The longevity of storage products have always been an issue for companies looking to store their archives for lengthy periods of time, without suffering deterioration in quality. Photos tend to fade over time, books rot, and even digital media such as CDs and hard drives are not the ideal medium to store our cherished digital memories or valuable data.

Microsoft has now created a proof of concept for storing data on glass. The software maker has teamed up with Warner Bros. to store an entire copy of the original 1978 Superman movie on a 2mm thin glass of 75 square mm. The concept storage is part of a big investment from Microsoft to develop storage tech built for the future of its Azure cloud platform.

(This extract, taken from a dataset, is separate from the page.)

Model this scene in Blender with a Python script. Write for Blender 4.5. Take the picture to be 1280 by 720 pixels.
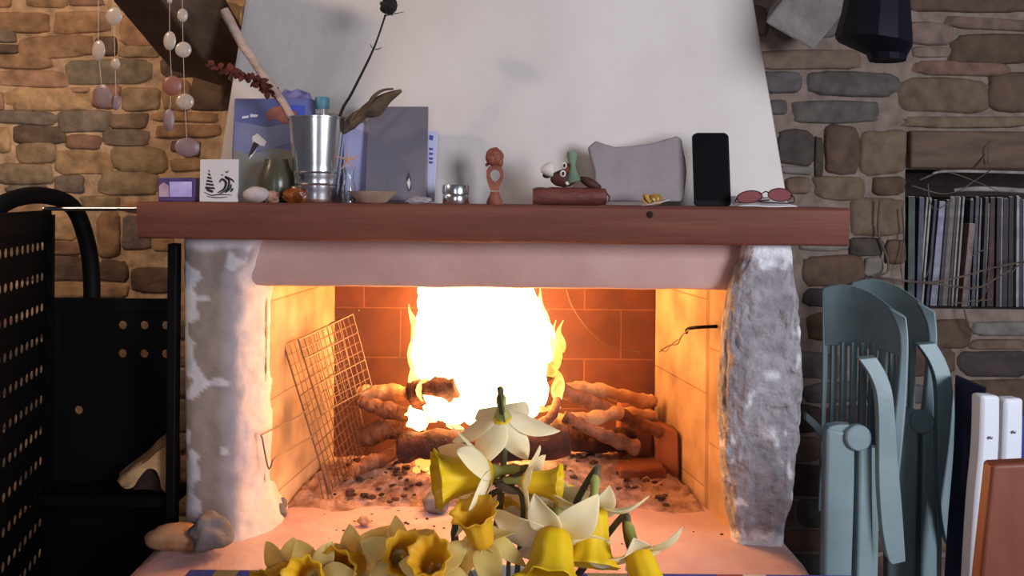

“We built this entire system that’s essentially a new cold storage system,” revealed Microsoft CEO Satya Nadella onstage at the company’s Ignite conference last week. Microsoft is using regular quartz glass, and the company has boiled, baked, and scratched it to test its resilience. The research project, Project Silica, is designed for storing and preserving data.

Microsoft’s backing does mean that companies might take this new storage seriously. Warner Bros. got involved with Project Silica as a method to store digital assets permanently and provide durable backups. The entertainment company currently creates an archive copy by converting a digital copy back to analog film and splitting it into three color components to transfer each onto black-and-white film negatives that do not fade as fast as color film.

If Project Silica’s storage solution proves to be as cost-effective and as scalable as it could be, this is something we’d love to see adopted by other studios and our peers and other industries,” says Vicky Colf, Warner Bros. chief technology officer. “If it works for us, we firmly believe that this will be a benefit to anyone who wants to preserve and archive content.”

Microsoft is using infrared lasers to encode the data into ‘voxels’, a three-dimensional equivalent to the pixels that create images on screens. The data is stored within the glass, and machine learning algorithms can decode the patterns to read the data back. Hopefully, if Project Silica proves successful, we will all soon be storing our precious digital data on glass.